Free Electrons is changing to a new name, in the context of a trademark dispute.
Reasons for changing
On July 25, 2017, the company FREE SAS, a French telecom operator, known as the owner of the free.fr website, filed a complaint before the District Court of Paris against Free Electrons and its founder Michael Opdenacker for infringing upon 3 trademarks which include the word “free” and on FREE SAS’s rights on its domain name and its company name.
In this complaint, FREE SAS asked, among others, the French judges to order Free Electrons and its founder Michael Opdenacker to pay the total sum of 107,000 euros on various grounds, to order Free Electrons to change name, to delete the domain name “free-electrons.com” within 15 days and to cease all use of the sign “FREE ELECTRONS” but also of the term “free” alone or with any other terms in any field in which FREE SAS is active or for any goods and services covered by its prior trademarks.
Michael Opdenacker and Free Electrons’ management consider that these claims are unfounded as both companies were coexisting peacefully since 2005.
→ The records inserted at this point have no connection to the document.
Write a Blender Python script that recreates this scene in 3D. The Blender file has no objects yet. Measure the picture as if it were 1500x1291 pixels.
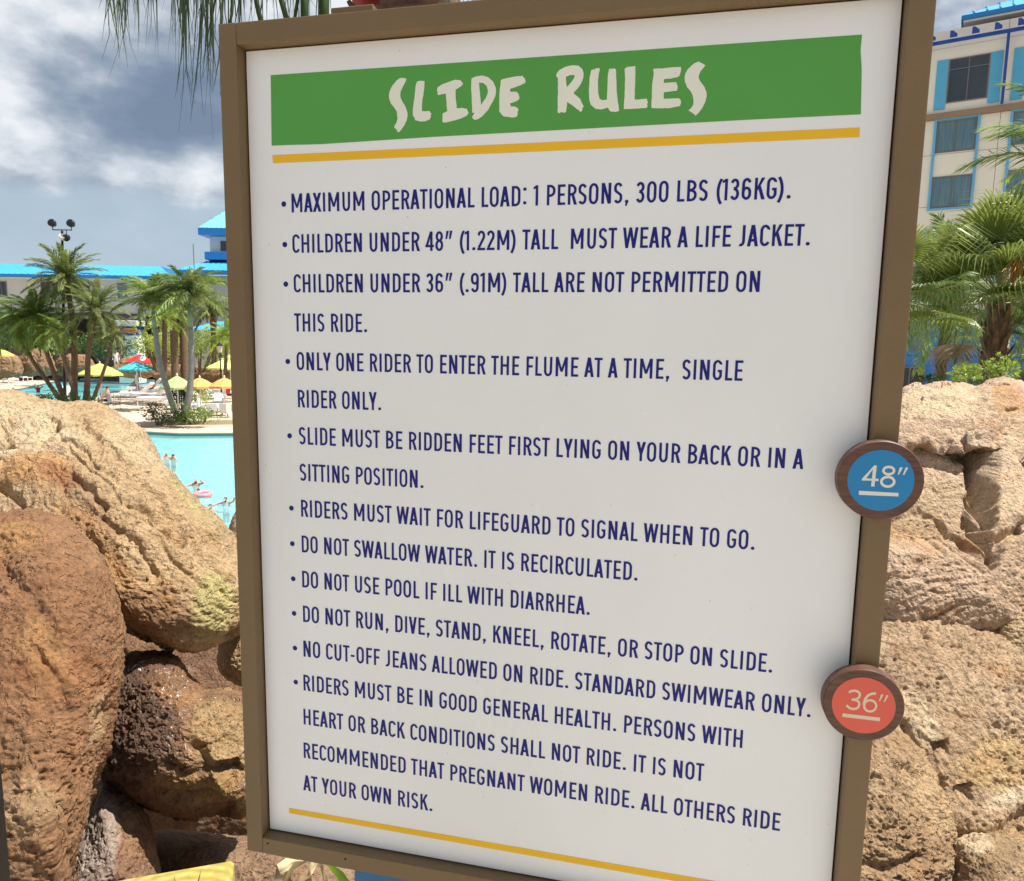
import bpy, bmesh, math, random
import numpy as np
from mathutils import Vector, Matrix
from mathutils.geometry import tessellate_polygon

scene = bpy.context.scene
COL = scene.collection
random.seed(7)
RNG = np.random.default_rng(11)

# ---------------------------------------------------------------- camera
CAMZ = 1.40
PITCH, ROLL, FPX = 0.1310, -0.0156, 1054.03      # measured from the vanishing points of the sign
F_ = Vector((0, math.cos(PITCH), -math.sin(PITCH)))
U_ = Vector((0, math.sin(PITCH), math.cos(PITCH)))
R_ = Vector((1, 0, 0))
RIGHT = R_ * math.cos(ROLL) - U_ * math.sin(ROLL)
UP = R_ * math.sin(ROLL) + U_ * math.cos(ROLL)
cam_data = bpy.data.cameras.new("camera")
cam = bpy.data.objects.new("camera", cam_data)
COL.objects.link(cam)
m3 = Matrix((RIGHT, UP, -F_)).transposed()
cam.matrix_world = Matrix.Translation((0, 0, CAMZ)) @ m3.to_4x4()
cam_data.sensor_width = 36
cam_data.lens = 36 * FPX / 1500
cam_data.clip_start = 0.05
cam_data.clip_end = 6000
scene.camera = cam

# ---------------------------------------------------------------- sun, sky, exposure
SUN_EL, SUN_AZ = math.radians(62), math.radians(92)      # azimuth clockwise from +Y
sun_dir = Vector((math.cos(SUN_EL) * math.sin(SUN_AZ), math.cos(SUN_EL) * math.cos(SUN_AZ), math.sin(SUN_EL)))
sd = bpy.data.lights.new("sun", 'SUN')
sd.energy = 4.9
sd.angle = math.radians(0.6)
sd.color = (1.0, 0.95, 0.86)
so = bpy.data.objects.new("sun", sd)
COL.objects.link(so)
so.rotation_euler = (-sun_dir).to_track_quat('-Z', 'Y').to_euler()
so.location = (5, 5, 30)

world = bpy.data.worlds.new("World")
scene.world = world
world.use_nodes = True
wn, wl = world.node_tree.nodes, world.node_tree.links
wn.clear()
def WN(t, **k):
    n = wn.new(t)
    for a, b in k.items(): setattr(n, a, b)
    return n
wout = WN('ShaderNodeOutputWorld')
sky = WN('ShaderNodeTexSky', sky_type='NISHITA', sun_disc=False, sun_elevation=SUN_EL, sun_rotation=SUN_AZ)
bg_sky = WN('ShaderNodeBackground'); bg_sky.inputs[1].default_value = 0.10
wl.new(sky.outputs[0], bg_sky.inputs[0])
tc = WN('ShaderNodeTexCoord')
# cloud deck: noise over the sky's directions, squeezed vertically so that clouds lie flat
sep = WN('ShaderNodeSeparateXYZ'); wl.new(tc.outputs['Generated'], sep.inputs[0])
def wmath(op, a, b=None):
    n = WN('ShaderNodeMath', operation=op)
    for i, v in enumerate((a, b)):
        if v is None: continue
        if isinstance(v, (int, float)): n.inputs[i].default_value = v
        else: wl.new(v, n.inputs[i])
    return n.outputs[0]
comb = WN('ShaderNodeCombineXYZ'); wl.new(sep.outputs[0], comb.inputs[0]); wl.new(sep.outputs[1], comb.inputs[1]); wl.new(wmath('MULTIPLY', sep.outputs[2], 1.9), comb.inputs[2])
def wnoise(scale, detail, rough, off, dist=0.0):
    mp = WN('ShaderNodeMapping'); mp.inputs['Location'].default_value = off
    wl.new(comb.outputs[0], mp.inputs[0])
    n = WN('ShaderNodeTexNoise'); n.inputs['Scale'].default_value = scale
    n.inputs['Detail'].default_value = detail; n.inputs['Roughness'].default_value = rough
    n.inputs['Distortion'].default_value = dist
    wl.new(mp.outputs[0], n.inputs['Vector'])
    return n.outputs[0]
def pdir(px, py):
    d = F_ + RIGHT * ((px - 750) / FPX) + UP * ((645.5 - py) / FPX)
    return d.normalized()
def blob(px, py, k, gain):          # one cloud mass of the photograph, as a direction
    d = pdir(px, py)
    dt = WN('ShaderNodeVectorMath', operation='DOT_PRODUCT'); dt.inputs[1].default_value = d
    wl.new(tc.outputs['Generated'], dt.inputs[0])
    e = wmath('POWER', wmath('MAXIMUM', dt.outputs['Value'], 0.0), k)
    return wmath('MULTIPLY', e, gain)
big = wnoise(3.2, 6, 0.55, (3.1, 1.7, 0.4), 0.08)
fine = wnoise(13, 10, 0.56, (0.3, 5.2, 1.1), 0.05)
val = wmath('ADD', wmath('MULTIPLY', big, 1.0), wmath('MULTIPLY', fine, 0.62))
for args in ((-50, 175, 520, .17), (15, 215, 900, .12), (110, 245, 1300, .12), (205, 268, 1300, .17), (300, 262, 1300, .20), (205, 165, 260, -.12), (300, 205, 420, -.11), (110, 150, 900, -.06), (20, 280, 1500, -.22), (130, 290, 1700, -.16), (240, 298, 3200, -.12), (320, 292, 3200, -.10), (10, 0, 300, .12), (640, -40, 40, .12)):
    val = wmath('ADD', val, blob(*args))
ramp = WN('ShaderNodeValToRGB'); cr = ramp.color_ramp
cr.elements[0].position = 0.52; cr.elements[0].color = (0.18, 0.24, 0.335, 1)
cr.elements[1].position = 1.03 - .03; cr.elements[1].color = (0.90, 0.92, 0.95, 1)
for p_, c_ in ((0.66, (0.24, 0.305, 0.405, 1)), (0.77, (0.385, 0.44, 0.52, 1)), (0.87, (0.60, 0.65, 0.71, 1))):
    e = cr.elements.new(p_); e.color = c_
wl.new(val, ramp.inputs[0])
# paler, even sky below the cloud base near the horizon
hz = WN('ShaderNodeMapRange'); hz.interpolation_type = 'SMOOTHSTEP'
wl.new(wmath('ADD', sep.outputs[2], wmath('MULTIPLY', fine, 0.05)), hz.inputs[0])
hz.inputs[1].default_value = 0.186; hz.inputs[2].default_value = 0.204; hz.inputs[3].default_value = 0.9; hz.inputs[4].default_value = 0.0
mixh = WN('ShaderNodeMixRGB'); wl.new(hz.outputs[0], mixh.inputs[0]); wl.new(ramp.outputs[0], mixh.inputs[1]); mixh.inputs[2].default_value = (0.44, 0.55, 0.65, 1)
bg_c = WN('ShaderNodeBackground'); wl.new(mixh.outputs[0], bg_c.inputs[0]); bg_c.inputs[1].default_value = 0.64
mixw = WN('ShaderNodeMixShader'); mixw.inputs[0].default_value = 0.90
wl.new(bg_sky.outputs[0], mixw.inputs[1]); wl.new(bg_c.outputs[0], mixw.inputs[2])
wl.new(mixw.outputs[0], wout.inputs[0])

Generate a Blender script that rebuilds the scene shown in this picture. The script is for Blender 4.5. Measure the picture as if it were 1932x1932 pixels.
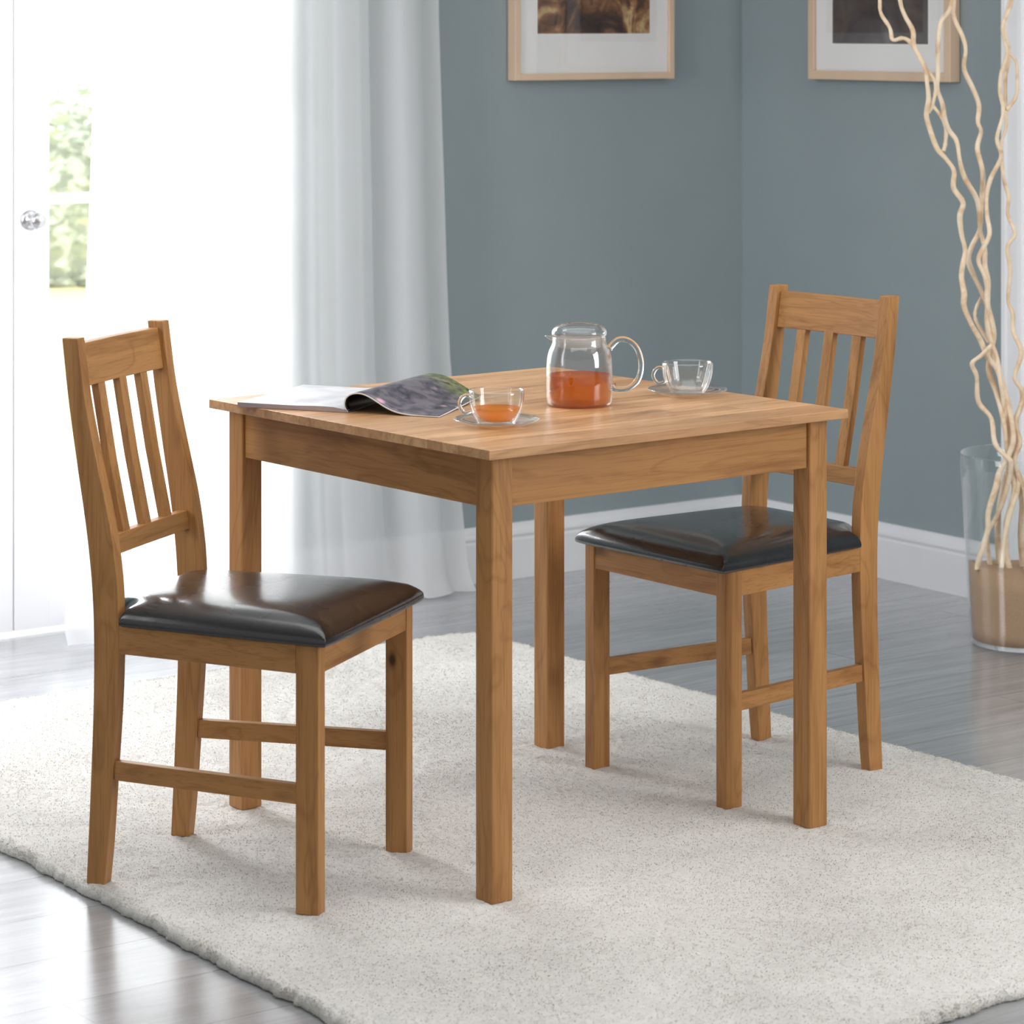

The services we offer are different, we target a different audience (professionals instead of individuals), and most of our communication efforts are in English, to reach an international audience. Therefore Michael Opdenacker and Free Electrons’ management believe that there is no risk of confusion between Free Electrons and FREE SAS.
However, FREE SAS has filed in excess of 100 oppositions and District Court actions against trademarks or names containing “free”. In view of the resources needed to fight this case, Free Electrons has decided to change name without waiting for the decision of the District Court.
This will allow us to stay focused on our projects rather than exhausting ourselves fighting a long legal battle.
The new name
Amongst all the new names we considered, “Bootlin” came out as our favorite option. It can’t express all our values but it corresponds to what we’ve been working on since the beginning and hope to continue to do for many years: booting Linux on new hardware.
Of course, “booting” here shouldn’t be limited to getting a first shell prompt on new hardware. It means doing whatever is needed to run Linux by taking the best advantage of software and hardware capabilities.
Same team, same passion
Nothing else changes in the company. We are the same engineers, the same Linux kernel contributors and maintainers (now 6 of us have their names in the Linux MAINTAINERS file), with the same technical skills and appetite for new technical challenges.
More than ever, we remain united by the passion we all share in the company since the beginning: working with hardware and low-level software, working together with the free software community, and sharing the experience with others so that they can at least get the best of what the community offers and hopefully one day become active contributors too. “Get the best of the community” is effectively one of our slogans.
Practical details
The only thing we’re changing is the name (“Bootlin” instead of “Free Electrons”), the domain name (bootlin.com instead of free-electrons.com) and the logo. The two penguins, our mascots which have been the key identification of Free Electrons for many years will stay the same. Except for the domain name change, all URLs should stay the same, and all e-mail addresses too.
For the moment, we’ve just migrated the mail and main web servers. The other services will be updated progressively.
For practical reasons, the name of the company running Bootlin will remain “Free Electrons” for a few more months. Until then, there won’t be any impact on the way we interact with our customers. We will let our ongoing customers know when the legal name changes.
What about links to free-electrons.com resources, made by community websites but also in mailing lists archives and in public forums? Of course, we redirected the old URLs to the new ones, and will continue to do so as long as we can. However, depending on the outcome of the legal procedure, we may not be able to keep the free-electrons.com domain forever. Therefore, we would be grateful if you could update all your links to our site whenever feasible, to avoid the risk of broken links in the future.